Boeing could temporarily shut down the 737 MAX production line in Renton if delays continue with the jet.

Boeing CEO Dennis Muilenburg said on an earnings call Wednesday that he believed the 737 MAX may be recertified in September but acknowledged that is in the hands of the Federal Aviation Administration and global regulators.

RELATED: Boeing reports nearly $3 billion loss in second quarter

If extended delays continue Muilenburg said the company would consider different options, including changing the 737 production rate and even temporarily shutting down production.

Boeing announced in April it planned to reduce its 737 production rate by 19% to 42 planes per month after deliveries were stalled pending FAA certification of safety software improvements.

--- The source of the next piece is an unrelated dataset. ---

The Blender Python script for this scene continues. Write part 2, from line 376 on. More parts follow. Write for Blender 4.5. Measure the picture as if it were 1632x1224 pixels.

Muilenburg said on the call that going below the current production rate would be a tricky exercise and a temporary shutdown may make more sense. However, Muilenburg acknowledged the risk of losing those workers and said Boeing is "working every dimension we can to maintain that workforce." 

Once Boeing begins delivering planes again the production rate will remain at 42 jets per month and the company plans to rebuild to 57 jets per month in 2020. Muilenburg hoped deliveries would begin again early in the fourth quarter.

Boeing is fighting to improve its reputation following two deadly crashes that were only months apart. A total of 346 people died.

The 737 MAX jets have been grounded around the world since March.

Boeing has reported a second quarter loss of nearly $3 billion as it absorbed the financial damage caused by the grounding. The giant aircraft maker said Wednesday that revenue plunged 35% from a year earlier, as it was unable to deliver any new MAX jets.

The Chicago-based company, which builds planes in Washington state and South Carolina, said it lost $2.94 billion in the quarter, compared with a profit of $2.20 billion a year earlier. It reported an adjusted loss of $5.82 per share.

Boeing says it will take a $4.9 billion charge to cover possible compensation to airlines whose MAX jets remain grounded. 

Back in March, there was a sense of uneasiness in Renton following the crashes and grounding of the 737 MAX 8. 

Boeing provides an estimated 12,000 jobs in Renton. It is the city's largest employer with an economy that orbits around the 737.